Too much, too soon. A hard lesson learned

Last night, I went out with two people from my previous workplace. I would consider them friends, even though we don’t get together very often. John and Albert are 28 and 30. They are both single and, I suppose one could say, very experienced at picking up women. We got to know each other after a weekend team-building workshop a few years back.

They are both aware of my difficulties with women, although we have never really sat down and talked about it (I guess that after a while these things are just obvious).
The thing is that they probably know it’s a sensitive topic for me and they don’t want to make me feel any worse than I already do.

We got to the club around 10pm and things were pretty busy. There was a lineup outside, however this was not one of those places where the bouncers only let in a certain “type.” There was a lineup because there were just too many people inside.

While waiting, I became very self-conscious as I looked around and noticed how much better everyone looked than me. It seemed that they all looked so much more attractive than I did - Everything from their clothes, to their hair, to their physique. Now, I don’t normally go around looking at guys, however, since the challenge started, I have been noticing others and comparing myself.

Once inside, the music was so loud that there was no way to have a conversation without yelling into someone’s ear. Right away, I was at a disadvantage because after conversation skills, I really have nothing that would interest a woman.

Damn, I wished that I could have done this in a few months - after the results of my exercise and diet started showing. I felt like a fish out of water. I didn’t belong there, and I’m sure many people thought the same. I decided to order a drink at the bar and kinda stand around, looking like I was enjoying myself.

Women were actually looking at me, but they were more curious, puzzled looks than anything - certainly not friendly or flirtatious. I went to the washroom to gain my composure.

Standing in front of the mirror, I looked like hell. My stomach threatened to burst the buttons of my short-sleeve dress shirt, my armpit sweat stains were highly visible, and my ill-fitting polyester pants were straining to hold everything in. What a joke! I couldn’t believe I was actually there.

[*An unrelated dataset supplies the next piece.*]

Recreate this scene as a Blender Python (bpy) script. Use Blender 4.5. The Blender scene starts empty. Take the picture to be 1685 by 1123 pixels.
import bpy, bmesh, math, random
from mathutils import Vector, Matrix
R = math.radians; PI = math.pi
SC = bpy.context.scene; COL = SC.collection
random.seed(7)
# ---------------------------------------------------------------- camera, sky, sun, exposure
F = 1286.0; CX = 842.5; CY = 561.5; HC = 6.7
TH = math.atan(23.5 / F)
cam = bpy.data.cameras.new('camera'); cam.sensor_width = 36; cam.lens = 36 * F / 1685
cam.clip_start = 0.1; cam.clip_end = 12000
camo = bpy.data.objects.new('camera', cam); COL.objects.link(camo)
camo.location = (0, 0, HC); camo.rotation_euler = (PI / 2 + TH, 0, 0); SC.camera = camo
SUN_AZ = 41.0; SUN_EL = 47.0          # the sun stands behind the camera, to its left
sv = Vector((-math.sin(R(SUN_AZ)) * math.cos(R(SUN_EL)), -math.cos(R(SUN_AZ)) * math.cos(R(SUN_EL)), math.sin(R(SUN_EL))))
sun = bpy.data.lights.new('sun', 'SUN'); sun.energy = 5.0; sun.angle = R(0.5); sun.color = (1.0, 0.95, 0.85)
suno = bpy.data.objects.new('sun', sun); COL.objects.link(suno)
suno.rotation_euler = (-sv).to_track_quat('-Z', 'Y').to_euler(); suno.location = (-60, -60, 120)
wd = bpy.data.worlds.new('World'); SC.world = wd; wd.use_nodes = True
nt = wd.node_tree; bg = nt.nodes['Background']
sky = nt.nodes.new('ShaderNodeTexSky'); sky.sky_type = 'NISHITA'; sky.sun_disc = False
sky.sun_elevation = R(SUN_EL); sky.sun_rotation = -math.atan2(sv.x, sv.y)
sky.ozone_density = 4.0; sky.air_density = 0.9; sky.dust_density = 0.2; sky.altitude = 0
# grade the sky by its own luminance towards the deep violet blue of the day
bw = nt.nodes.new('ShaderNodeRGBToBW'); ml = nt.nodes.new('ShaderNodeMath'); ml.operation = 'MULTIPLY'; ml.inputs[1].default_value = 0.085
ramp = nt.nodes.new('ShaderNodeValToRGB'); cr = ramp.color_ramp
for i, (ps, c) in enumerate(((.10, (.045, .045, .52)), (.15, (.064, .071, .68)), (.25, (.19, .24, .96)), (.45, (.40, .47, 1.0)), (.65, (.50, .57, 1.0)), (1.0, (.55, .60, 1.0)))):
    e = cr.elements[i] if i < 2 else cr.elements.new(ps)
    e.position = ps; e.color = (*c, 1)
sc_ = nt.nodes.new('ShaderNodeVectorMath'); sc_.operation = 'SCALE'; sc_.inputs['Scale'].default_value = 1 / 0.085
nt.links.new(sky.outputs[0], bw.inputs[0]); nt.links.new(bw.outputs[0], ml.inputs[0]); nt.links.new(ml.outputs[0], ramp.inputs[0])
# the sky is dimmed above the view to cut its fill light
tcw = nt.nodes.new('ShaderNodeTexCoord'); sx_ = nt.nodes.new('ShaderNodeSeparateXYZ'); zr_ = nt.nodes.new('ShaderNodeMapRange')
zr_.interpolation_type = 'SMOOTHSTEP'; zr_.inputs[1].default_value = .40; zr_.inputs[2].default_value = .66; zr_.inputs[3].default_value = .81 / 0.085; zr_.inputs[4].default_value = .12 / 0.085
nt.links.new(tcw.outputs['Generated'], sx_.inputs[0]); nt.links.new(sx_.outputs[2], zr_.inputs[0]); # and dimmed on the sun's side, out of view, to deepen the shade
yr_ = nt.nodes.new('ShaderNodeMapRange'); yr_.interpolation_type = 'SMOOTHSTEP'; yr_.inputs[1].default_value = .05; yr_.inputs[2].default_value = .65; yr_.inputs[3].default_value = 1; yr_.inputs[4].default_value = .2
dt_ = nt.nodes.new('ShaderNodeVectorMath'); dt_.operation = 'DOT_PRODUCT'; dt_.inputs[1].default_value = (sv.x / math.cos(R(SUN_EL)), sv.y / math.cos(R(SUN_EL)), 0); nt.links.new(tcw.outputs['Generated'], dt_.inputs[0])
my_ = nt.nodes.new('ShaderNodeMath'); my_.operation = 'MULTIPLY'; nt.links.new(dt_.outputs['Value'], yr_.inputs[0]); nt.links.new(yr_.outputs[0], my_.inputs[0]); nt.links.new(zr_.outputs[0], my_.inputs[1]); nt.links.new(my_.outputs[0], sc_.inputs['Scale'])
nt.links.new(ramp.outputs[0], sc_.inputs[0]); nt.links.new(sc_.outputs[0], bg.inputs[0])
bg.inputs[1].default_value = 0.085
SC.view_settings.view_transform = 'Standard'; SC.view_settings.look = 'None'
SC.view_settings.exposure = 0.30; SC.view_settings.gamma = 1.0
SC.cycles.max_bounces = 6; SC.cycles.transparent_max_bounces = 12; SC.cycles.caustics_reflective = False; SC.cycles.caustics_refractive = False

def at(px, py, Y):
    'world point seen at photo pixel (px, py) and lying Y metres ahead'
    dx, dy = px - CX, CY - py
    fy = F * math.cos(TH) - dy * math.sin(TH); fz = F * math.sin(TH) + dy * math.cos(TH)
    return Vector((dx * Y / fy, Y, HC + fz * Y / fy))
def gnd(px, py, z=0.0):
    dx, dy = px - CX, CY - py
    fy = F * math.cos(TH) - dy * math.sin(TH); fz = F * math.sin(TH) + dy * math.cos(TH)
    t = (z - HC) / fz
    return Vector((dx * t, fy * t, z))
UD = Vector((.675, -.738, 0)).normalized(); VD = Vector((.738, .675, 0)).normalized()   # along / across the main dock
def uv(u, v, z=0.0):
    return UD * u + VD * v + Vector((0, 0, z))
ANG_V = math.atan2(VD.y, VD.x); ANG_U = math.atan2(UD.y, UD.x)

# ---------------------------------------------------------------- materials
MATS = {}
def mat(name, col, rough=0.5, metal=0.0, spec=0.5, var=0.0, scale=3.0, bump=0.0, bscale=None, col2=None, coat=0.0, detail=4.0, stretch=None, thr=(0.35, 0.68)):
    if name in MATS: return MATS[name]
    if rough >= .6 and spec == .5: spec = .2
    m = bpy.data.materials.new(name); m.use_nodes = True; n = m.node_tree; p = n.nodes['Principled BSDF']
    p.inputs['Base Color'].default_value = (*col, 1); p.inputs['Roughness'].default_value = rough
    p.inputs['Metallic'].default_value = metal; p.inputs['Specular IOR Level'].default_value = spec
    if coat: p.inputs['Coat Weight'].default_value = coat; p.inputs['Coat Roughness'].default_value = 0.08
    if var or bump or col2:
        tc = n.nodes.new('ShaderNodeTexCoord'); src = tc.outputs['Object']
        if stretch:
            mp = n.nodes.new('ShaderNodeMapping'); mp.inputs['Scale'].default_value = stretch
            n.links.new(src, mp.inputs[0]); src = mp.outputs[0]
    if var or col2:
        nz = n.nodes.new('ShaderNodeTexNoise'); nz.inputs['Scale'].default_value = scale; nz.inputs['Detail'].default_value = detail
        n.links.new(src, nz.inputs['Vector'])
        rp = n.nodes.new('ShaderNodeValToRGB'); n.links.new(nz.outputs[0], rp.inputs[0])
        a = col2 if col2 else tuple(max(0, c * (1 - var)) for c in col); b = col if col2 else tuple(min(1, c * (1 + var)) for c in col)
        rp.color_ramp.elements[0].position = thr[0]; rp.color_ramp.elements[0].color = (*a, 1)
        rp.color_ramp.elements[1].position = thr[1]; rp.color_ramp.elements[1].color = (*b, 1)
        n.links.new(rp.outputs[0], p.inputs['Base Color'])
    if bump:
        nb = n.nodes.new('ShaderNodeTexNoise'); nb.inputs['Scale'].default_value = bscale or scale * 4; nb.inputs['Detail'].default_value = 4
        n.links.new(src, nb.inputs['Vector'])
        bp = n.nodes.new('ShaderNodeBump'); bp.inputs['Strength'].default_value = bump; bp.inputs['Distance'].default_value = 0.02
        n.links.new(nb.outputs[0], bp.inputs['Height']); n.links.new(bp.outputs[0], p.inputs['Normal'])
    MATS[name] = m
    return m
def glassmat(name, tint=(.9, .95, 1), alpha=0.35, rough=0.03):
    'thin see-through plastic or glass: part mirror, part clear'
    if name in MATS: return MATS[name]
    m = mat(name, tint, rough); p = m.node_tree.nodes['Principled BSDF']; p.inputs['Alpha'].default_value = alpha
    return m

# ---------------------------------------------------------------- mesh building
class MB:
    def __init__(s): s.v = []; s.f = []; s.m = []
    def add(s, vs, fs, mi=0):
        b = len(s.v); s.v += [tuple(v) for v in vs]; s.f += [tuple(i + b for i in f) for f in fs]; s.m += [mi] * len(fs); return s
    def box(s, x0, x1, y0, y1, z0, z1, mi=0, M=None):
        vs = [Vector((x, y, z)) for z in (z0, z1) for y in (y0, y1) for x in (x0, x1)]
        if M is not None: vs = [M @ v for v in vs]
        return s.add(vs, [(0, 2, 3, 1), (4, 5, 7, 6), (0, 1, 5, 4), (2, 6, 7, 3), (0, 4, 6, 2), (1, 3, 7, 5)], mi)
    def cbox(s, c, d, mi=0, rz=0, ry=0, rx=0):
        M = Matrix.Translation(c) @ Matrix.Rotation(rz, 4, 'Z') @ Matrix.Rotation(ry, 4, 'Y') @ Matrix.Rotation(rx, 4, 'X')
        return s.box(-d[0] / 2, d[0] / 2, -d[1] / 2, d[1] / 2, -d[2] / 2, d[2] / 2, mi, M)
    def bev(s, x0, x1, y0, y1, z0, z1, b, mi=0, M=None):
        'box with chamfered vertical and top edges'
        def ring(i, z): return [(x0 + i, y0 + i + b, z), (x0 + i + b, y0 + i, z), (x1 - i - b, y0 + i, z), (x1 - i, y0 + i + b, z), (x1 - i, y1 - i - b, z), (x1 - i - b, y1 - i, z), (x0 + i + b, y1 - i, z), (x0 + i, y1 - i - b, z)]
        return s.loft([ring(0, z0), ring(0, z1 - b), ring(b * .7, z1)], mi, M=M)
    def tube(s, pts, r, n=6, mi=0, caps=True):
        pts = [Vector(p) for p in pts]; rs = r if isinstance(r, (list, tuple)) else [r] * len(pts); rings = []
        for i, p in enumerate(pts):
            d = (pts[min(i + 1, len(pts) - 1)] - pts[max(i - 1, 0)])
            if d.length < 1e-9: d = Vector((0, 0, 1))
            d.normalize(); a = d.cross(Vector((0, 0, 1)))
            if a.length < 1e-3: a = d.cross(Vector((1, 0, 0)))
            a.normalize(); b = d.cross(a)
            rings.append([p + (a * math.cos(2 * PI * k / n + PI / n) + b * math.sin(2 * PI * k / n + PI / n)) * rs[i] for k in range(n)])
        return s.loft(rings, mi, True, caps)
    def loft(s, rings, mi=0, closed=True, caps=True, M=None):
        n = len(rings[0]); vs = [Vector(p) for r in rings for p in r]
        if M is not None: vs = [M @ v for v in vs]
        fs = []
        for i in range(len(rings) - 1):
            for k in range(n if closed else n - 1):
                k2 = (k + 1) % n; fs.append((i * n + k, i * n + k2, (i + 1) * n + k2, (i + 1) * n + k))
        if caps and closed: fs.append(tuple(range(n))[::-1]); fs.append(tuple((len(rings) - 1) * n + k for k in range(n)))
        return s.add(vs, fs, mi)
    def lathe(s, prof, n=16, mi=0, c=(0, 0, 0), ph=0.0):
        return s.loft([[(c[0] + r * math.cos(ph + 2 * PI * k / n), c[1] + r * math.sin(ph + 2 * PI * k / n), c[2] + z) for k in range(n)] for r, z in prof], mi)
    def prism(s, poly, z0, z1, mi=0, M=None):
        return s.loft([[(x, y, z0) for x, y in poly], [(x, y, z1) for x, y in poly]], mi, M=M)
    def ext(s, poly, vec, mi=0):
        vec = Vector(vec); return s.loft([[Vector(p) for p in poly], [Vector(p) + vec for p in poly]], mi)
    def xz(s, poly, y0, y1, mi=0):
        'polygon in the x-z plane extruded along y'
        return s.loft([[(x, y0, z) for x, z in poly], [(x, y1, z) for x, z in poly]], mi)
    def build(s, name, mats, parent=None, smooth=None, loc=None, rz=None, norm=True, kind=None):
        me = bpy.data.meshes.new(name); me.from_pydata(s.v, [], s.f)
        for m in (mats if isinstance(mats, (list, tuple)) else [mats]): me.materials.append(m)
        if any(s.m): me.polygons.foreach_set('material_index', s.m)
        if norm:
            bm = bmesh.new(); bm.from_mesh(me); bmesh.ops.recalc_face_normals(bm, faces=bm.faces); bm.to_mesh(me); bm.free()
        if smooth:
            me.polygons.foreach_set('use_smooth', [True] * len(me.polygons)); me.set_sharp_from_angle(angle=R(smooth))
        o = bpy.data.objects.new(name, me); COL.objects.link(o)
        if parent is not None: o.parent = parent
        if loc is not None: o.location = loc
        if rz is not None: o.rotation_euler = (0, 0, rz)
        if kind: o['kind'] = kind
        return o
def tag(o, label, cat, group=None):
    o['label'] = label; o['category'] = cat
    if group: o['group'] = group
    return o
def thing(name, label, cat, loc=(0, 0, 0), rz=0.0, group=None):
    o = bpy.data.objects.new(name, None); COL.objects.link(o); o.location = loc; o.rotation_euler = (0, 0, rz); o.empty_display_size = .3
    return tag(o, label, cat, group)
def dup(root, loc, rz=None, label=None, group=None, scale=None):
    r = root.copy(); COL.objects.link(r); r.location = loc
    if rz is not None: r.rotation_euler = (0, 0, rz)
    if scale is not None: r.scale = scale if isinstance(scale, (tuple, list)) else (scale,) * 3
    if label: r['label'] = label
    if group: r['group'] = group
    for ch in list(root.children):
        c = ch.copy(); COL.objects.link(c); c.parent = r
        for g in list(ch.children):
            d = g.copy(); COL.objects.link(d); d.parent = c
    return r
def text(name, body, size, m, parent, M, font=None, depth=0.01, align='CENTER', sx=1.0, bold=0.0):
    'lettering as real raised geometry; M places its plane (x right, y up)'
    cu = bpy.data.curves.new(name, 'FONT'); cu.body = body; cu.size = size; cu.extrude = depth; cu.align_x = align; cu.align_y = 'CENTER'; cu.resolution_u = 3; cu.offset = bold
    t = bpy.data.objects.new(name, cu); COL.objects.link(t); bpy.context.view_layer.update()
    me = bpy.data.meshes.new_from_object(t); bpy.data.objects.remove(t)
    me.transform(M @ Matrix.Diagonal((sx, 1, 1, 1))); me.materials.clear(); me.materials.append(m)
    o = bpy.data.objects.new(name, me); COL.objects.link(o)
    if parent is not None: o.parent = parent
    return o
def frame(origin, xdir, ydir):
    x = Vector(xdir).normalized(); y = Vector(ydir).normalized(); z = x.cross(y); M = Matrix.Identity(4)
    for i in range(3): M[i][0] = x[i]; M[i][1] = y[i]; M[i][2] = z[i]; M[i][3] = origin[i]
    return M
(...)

Having lost my two friends hours ago (they could chat up any woman in the place, even with the music as loud as it was), I was ready to get the hell out of there. I didn’t dare approach any woman because I knew what the result would be – and this wasn’t a “lack of self-esteem” issue – this was a fact. I didn’t belong there – it was too soon – I wasn’t ready. I needed to regain my composure.

I left my beer on the counter and headed out the front door, walking towards the nearest bus-stop.